PROBLEM DETAILS
Return the number of lines that include the string "from", without any other text.

GIVEN MATERIAL
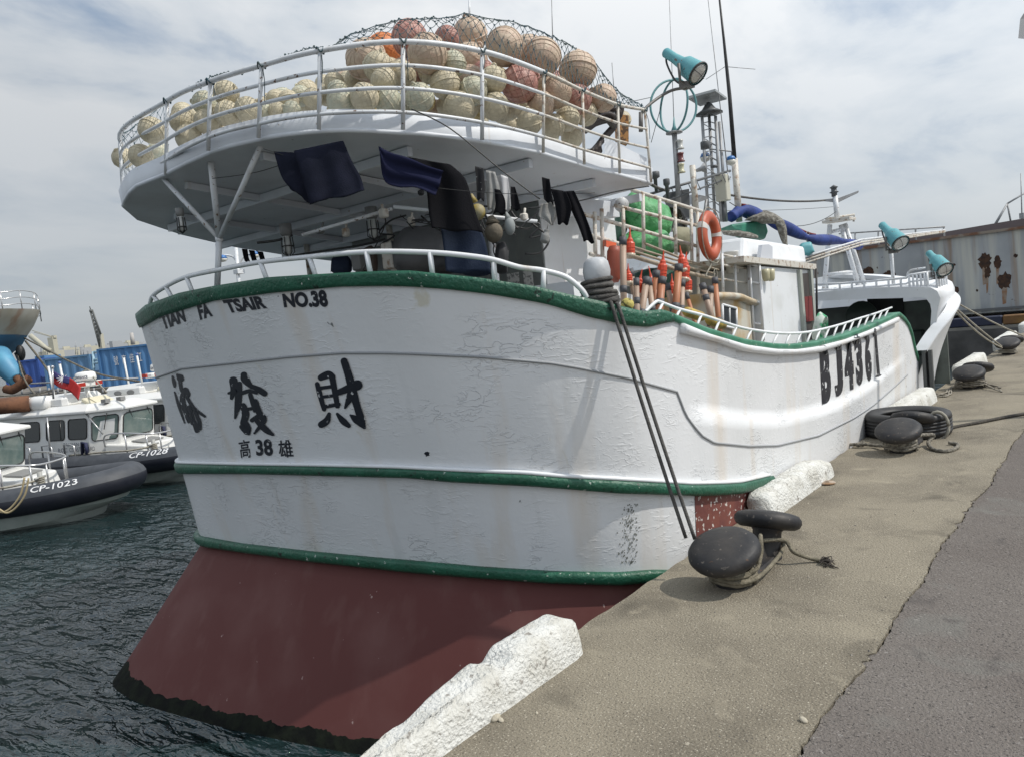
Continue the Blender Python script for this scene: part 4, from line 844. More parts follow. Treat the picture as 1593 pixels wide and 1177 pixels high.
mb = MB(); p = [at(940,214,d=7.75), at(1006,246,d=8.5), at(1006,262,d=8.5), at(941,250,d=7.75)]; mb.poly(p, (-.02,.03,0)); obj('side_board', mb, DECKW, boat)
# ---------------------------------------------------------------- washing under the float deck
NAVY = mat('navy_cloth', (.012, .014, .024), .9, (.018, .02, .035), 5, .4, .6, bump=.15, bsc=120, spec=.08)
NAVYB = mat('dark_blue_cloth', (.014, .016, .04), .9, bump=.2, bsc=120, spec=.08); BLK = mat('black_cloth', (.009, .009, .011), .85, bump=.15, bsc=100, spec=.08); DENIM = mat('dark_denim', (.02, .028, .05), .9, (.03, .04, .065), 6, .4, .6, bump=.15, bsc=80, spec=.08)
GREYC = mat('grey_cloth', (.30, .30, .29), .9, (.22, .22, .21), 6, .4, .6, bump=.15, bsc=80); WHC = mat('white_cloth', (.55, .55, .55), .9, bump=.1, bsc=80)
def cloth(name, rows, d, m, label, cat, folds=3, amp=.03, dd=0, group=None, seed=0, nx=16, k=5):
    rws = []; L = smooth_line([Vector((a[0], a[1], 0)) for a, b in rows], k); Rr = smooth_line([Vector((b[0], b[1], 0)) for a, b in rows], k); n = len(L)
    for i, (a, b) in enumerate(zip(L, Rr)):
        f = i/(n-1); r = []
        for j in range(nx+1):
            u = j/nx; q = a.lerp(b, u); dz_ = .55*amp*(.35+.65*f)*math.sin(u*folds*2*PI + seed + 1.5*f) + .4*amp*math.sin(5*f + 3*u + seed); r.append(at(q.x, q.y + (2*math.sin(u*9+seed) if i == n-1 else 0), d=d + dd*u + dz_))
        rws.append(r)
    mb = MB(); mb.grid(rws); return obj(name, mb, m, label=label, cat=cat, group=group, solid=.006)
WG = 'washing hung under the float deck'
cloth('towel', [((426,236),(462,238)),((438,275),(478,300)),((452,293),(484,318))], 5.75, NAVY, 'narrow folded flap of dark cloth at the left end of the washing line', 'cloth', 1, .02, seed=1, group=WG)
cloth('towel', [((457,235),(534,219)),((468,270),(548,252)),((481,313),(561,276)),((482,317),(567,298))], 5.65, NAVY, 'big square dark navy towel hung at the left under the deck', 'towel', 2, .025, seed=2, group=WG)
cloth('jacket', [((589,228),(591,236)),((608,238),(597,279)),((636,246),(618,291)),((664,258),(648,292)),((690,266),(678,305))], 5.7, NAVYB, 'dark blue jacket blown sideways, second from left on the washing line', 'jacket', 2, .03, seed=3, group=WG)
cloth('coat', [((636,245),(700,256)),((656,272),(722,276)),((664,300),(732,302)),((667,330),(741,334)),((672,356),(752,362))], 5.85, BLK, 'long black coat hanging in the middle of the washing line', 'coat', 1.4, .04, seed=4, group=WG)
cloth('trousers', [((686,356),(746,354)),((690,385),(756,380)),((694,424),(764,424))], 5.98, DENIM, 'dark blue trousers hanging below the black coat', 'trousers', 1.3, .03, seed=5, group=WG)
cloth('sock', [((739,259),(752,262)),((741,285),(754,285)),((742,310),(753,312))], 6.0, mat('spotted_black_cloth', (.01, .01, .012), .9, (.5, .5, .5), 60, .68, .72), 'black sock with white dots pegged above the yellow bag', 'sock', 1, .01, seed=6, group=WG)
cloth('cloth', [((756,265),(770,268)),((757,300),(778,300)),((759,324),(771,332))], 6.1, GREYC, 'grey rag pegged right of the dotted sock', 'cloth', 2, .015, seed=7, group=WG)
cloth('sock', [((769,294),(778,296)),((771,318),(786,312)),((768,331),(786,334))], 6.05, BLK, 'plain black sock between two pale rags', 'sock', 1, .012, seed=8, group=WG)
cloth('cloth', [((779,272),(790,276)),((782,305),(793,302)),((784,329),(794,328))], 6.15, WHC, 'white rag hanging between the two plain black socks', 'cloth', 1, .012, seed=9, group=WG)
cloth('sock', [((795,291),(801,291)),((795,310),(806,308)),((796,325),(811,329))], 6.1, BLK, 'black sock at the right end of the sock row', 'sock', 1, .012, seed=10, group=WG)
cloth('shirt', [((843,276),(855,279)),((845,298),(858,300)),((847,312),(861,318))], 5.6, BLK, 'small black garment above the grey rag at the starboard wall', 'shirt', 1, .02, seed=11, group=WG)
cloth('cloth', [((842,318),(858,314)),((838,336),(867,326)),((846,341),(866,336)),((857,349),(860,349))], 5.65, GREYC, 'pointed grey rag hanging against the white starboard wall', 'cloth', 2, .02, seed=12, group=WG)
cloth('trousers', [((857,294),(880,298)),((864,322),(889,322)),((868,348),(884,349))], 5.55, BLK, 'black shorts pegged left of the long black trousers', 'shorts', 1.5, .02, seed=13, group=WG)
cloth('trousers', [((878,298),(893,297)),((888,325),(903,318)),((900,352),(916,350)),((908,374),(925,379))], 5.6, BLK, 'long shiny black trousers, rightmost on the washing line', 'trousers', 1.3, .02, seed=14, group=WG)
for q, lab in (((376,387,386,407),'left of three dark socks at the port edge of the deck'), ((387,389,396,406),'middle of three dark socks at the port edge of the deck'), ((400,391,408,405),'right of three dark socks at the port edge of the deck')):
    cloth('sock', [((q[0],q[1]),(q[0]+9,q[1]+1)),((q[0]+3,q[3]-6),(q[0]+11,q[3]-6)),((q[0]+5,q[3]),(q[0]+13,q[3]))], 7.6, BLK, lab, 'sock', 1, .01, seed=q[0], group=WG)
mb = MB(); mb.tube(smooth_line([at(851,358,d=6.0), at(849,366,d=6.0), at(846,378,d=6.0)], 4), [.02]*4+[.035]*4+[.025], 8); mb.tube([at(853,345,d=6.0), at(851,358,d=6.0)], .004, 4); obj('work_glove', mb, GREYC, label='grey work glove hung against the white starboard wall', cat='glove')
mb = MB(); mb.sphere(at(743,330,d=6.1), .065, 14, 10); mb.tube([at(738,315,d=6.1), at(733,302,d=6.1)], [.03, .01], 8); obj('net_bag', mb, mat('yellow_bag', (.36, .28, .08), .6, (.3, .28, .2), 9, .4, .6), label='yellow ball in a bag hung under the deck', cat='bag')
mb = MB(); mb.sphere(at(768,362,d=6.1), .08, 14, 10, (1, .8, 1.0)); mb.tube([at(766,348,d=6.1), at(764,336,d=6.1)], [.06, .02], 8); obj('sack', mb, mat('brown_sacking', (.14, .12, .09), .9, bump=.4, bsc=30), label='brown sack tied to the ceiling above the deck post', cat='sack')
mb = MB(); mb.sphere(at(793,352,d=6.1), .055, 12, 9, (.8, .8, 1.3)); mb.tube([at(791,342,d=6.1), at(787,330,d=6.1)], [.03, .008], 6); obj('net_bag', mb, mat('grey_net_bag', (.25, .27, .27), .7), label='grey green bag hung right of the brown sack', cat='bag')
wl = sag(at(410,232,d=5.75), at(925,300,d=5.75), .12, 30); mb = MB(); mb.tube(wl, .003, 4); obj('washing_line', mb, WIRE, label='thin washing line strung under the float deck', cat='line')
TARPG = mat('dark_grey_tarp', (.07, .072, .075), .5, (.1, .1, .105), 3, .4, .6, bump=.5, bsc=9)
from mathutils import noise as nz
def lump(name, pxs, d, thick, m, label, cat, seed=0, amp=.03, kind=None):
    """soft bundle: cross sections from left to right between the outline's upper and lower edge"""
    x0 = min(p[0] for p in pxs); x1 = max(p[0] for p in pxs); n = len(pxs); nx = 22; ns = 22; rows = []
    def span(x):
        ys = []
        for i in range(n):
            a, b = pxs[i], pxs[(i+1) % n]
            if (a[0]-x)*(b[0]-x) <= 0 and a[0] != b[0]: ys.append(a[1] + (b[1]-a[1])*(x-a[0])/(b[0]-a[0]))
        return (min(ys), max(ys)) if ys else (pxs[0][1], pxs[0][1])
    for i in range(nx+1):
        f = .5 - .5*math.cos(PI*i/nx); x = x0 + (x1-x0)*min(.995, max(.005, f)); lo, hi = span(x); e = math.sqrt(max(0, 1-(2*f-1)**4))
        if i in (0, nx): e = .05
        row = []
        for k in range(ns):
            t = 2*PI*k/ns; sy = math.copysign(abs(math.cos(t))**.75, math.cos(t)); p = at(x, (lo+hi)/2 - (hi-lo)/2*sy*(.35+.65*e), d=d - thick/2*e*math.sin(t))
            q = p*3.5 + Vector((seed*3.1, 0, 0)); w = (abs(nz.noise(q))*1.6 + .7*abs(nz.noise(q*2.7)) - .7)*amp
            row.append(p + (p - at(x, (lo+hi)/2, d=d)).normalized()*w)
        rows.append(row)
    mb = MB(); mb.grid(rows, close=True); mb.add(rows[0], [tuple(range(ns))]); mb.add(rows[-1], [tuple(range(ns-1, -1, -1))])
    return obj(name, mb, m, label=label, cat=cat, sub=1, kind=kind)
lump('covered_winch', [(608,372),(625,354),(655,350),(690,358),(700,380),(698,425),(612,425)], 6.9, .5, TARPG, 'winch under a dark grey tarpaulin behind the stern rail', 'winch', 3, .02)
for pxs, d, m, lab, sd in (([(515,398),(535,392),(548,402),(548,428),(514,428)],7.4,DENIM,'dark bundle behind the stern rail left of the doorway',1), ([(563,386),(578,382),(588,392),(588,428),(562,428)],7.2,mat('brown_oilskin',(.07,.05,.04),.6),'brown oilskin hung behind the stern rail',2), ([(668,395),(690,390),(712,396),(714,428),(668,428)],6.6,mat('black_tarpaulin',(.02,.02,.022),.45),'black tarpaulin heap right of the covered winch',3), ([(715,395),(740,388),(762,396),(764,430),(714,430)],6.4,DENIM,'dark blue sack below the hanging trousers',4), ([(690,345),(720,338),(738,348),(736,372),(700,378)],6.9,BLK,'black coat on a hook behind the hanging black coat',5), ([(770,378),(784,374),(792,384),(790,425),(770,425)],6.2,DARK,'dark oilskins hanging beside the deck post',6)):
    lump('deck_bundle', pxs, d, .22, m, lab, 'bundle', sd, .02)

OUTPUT
4